The FPGA Approach: Reconfigurability in Service of Crypto-Agility

An FPGA (Field-Programmable Gate Array) is a programmable logic circuit whose internal architecture can be reconfigured after manufacturing. Unlike an ASIC, an FPGA is not permanently etched. Its logic can be updated, replaced, or enhanced through a simple bitstream reprogramming, without any physical intervention on the equipment. This fundamental property gives it a decisive advantage in the post-quantum context: crypto-agility.

Modern FPGAs, such as the latest-generation devices from leading manufacturers, deliver cryptographic performance more than sufficient for the most demanding network throughputs, while retaining the ability to switch from one algorithm to another in milliseconds. Time to market is also reduced: a new cryptographic core can be developed, tested, and deployed in months, compared to years for an ASIC.

Why PQC Specifically Favors FPGA

The post-quantum transition differs from all previous cryptographic transitions in its degree of uncertainty. The algorithms standardized by NIST in August 2024 represent a first generation. Active research continues to explore new mathematical families, and NIST itself has launched an additional selection process for digital signatures. The history of cryptography shows that initial standards are often revised, amended, or replaced as new discoveries emerge. Equipment whose cryptographic hardware cannot evolve is equipment condemned to premature obsolescence.

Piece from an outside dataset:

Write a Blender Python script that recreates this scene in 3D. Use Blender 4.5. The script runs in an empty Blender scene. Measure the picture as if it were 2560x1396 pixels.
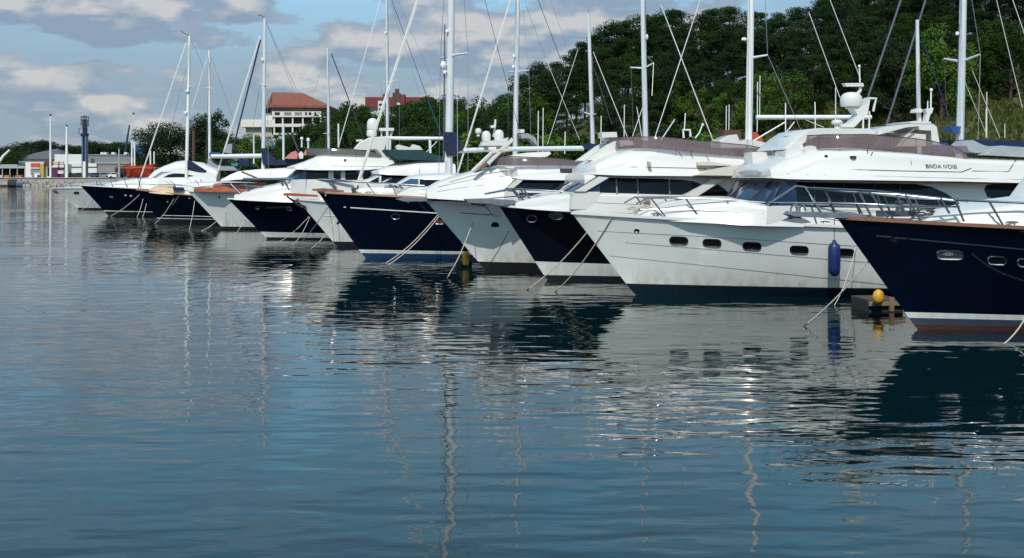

Furthermore, ANSSI explicitly recommends a hybrid approach combining a classical algorithm (AES, ECDH) with a post-quantum algorithm during the transition period. This combination doubles the cryptographic workload and demands implementation flexibility that only FPGA can natively provide. When security parameters evolve, when new NIST levels are defined, or when an attack is published, FPGA enables an immediate response without hardware replacement.

The Cryptosphere Approach: FPGA for Sovereignty and Agility

It is precisely this logic that guides the architecture of Cryptosphere encryptors. The PQC range is built on latest-generation FPGAs in an AllEyes Resilient architecture where the CPU is removed from the cryptographic path. The FPGA handles all encryption operations, key exchange, and integrity verification, without any plaintext data ever transiting through a general-purpose processor. This design eliminates all software attack surface at the cryptographic level, while preserving the ability to update algorithms remotely, in a secure and verifiable manner.

This architectural choice is part of a technological sovereignty strategy. Controlling the FPGA bitstream means fully controlling the cryptographic chain, without dependency on a third-party ASIC foundry, without black boxes, and without components frozen in silicon. For operators of vital importance and organizations subject to NIS2 and DORA requirements, this control is a strategic imperative as much as a technical one.

Hardware as the Foundation of Security

Whether one chooses ASIC or FPGA, one certainty stands: the cryptographic security of critical infrastructure can no longer rely solely on software. Side-channel attacks, vulnerabilities in general-purpose processors, and the growing complexity of post-quantum algorithms all demand hardware-rooted encryption. The FPGA versus ASIC debate is not a theoretical one. It is an architectural decision that will determine network resilience against tomorrow's threats. In a world where algorithms evolve faster than hardware lifecycles, reconfigurability is not an advantage. It is a requirement.